§ WHAT YOU HAVE TO DO
Give again only those lines from the start of the entries through the line holding "random.seed(7)", leaving them as they are.

§ RAW DATA
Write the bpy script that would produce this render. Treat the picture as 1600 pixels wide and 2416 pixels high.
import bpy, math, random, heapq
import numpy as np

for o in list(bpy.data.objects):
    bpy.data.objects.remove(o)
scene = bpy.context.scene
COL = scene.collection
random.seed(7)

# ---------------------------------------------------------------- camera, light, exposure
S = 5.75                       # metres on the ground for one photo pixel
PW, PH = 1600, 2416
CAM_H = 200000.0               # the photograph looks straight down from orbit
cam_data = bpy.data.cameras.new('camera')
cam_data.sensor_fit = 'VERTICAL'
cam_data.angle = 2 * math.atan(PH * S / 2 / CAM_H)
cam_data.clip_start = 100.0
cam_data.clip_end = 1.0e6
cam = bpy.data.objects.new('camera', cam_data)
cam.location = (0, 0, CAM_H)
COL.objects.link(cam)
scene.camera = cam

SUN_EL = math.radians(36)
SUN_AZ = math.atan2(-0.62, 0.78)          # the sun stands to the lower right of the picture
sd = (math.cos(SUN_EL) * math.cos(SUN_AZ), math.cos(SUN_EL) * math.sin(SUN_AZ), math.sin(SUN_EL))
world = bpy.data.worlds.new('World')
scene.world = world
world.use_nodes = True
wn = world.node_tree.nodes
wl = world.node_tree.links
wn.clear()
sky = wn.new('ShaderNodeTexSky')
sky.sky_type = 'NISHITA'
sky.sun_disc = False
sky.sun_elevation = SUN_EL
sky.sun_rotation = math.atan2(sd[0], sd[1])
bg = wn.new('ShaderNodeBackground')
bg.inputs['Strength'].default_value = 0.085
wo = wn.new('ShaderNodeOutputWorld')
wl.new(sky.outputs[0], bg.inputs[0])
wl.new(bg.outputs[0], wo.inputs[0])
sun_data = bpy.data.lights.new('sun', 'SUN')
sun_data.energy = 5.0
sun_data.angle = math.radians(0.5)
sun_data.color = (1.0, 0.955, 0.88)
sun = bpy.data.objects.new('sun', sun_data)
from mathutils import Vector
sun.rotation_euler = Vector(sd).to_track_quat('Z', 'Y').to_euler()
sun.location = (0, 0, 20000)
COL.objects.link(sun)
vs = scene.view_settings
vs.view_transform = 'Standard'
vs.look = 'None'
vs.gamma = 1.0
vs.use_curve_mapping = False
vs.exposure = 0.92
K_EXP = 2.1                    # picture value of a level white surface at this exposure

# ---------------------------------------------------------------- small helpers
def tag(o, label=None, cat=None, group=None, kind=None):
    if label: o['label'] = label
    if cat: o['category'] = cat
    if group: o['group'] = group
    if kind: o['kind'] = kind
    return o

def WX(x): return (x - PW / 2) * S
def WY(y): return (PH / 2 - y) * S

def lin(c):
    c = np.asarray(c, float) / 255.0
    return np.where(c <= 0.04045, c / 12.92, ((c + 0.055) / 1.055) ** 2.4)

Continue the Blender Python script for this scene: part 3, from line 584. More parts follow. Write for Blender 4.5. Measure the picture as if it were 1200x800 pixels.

§ RESPONSE TO THE EXERCISE
Write the bpy script that would produce this render. Treat the picture as 1600 pixels wide and 2416 pixels high.
import bpy, math, random, heapq
import numpy as np

for o in list(bpy.data.objects):
    bpy.data.objects.remove(o)
scene = bpy.context.scene
COL = scene.collection
random.seed(7)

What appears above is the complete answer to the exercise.